De Volta à Irrealidade
Trazendo para as obras em questão, se Noor aparecesse simplesmente aparando golpes com uma facilidade inusitada e isso fizesse o treinador dele propor testes ridiculamente difíceis, mas onde sua habilidade é vitoriosa, o efeito cômico funcionaria. No caso de Rick, bastaria fazê-lo tentar se provar fraco frente a alguém que o reconheça como forte e falhar miseravelmente.
Compreensão
Do jeito como estão, as duas obras deixam sua compreensão restrita a conhecimentos prévios que são irrelevantes. Mas não há motivo para alguém não se interessar por elas, na verdade. Pois há em cada uma um conflito interessante a ser retratado.
Noor é um personagem que não tem um talento evidente. Especificamente, ele não fez sua espada pegar fogo espontaneamente durante o treinamento. Porém, no primeiro episódio, sua força é evidente. Apesar da falta de um talento que o destaque, o que estraga a premissa da obra.
Rick é a pessoa que muda de carreira e se prepara para enfrentar os desafios da nova carreira. Como resultado, ele está muito acima dos novatos.
Entretanto , o problema é que sua superioridade é tão evidente, que deveria ser simplesmente colocado na posição que lhe é adequada.
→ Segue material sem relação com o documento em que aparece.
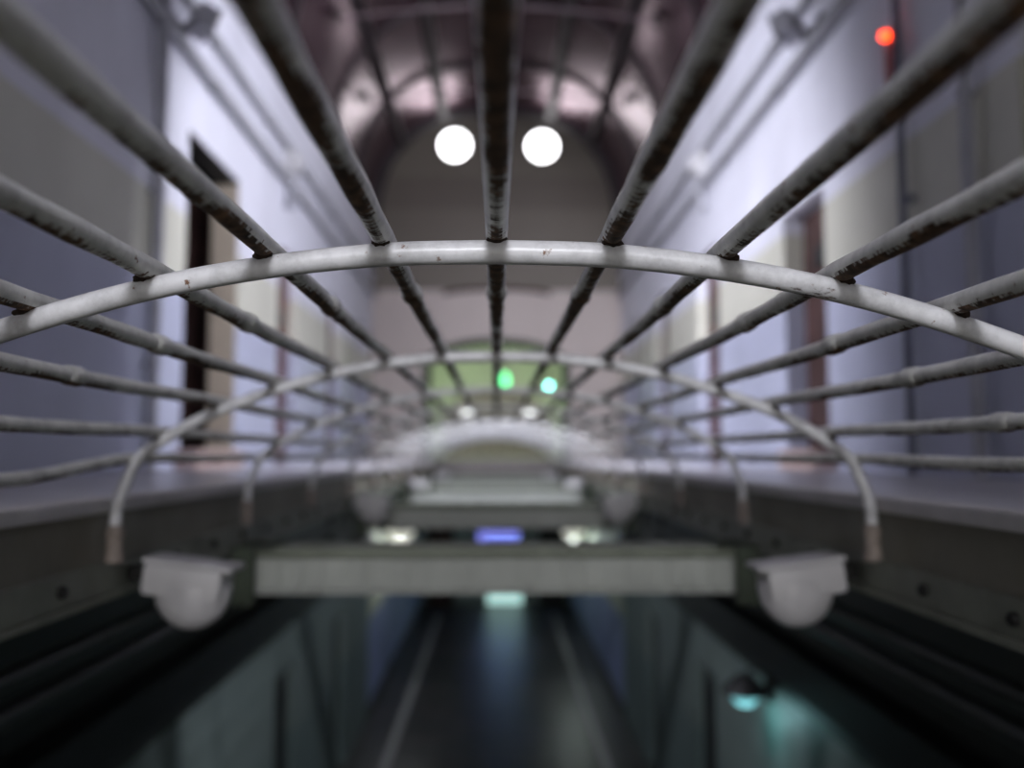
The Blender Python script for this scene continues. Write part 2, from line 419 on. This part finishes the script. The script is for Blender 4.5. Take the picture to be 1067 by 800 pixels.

Neste caso, sua falta de autoconfiança faria sentido, pois ele está sendo posto numa posição mais elevada do que aquela que esperava.
E, apesar de ambas as obras possuírem conflitos interessantes, estes são preteridos para focar em temáticas exclusivas de jogos digitais (e, no fundo, irrelevantes). Logo, é como se os próprios autores não reconhecessem os personagens que criaram.
Conclusão
O resultado é uma tradição hermética, ou seja, fechada em si mesmo, na qual obras culturais referenciam obras culturais que referenciam obras culturais e nunca se chega à realidade. E a consequência é impedir as pessoas, público e autor, de perceberem a realidade.
A tal ponto a narrativa é fechada, que o sistema de pontuação de poder dos aventureiros é inútil. Portanto, só servindo para referenciar algo que não funciona. E colocar um elemento narrativo inútil não é uma forma de subversão de expectativas, é má escrita.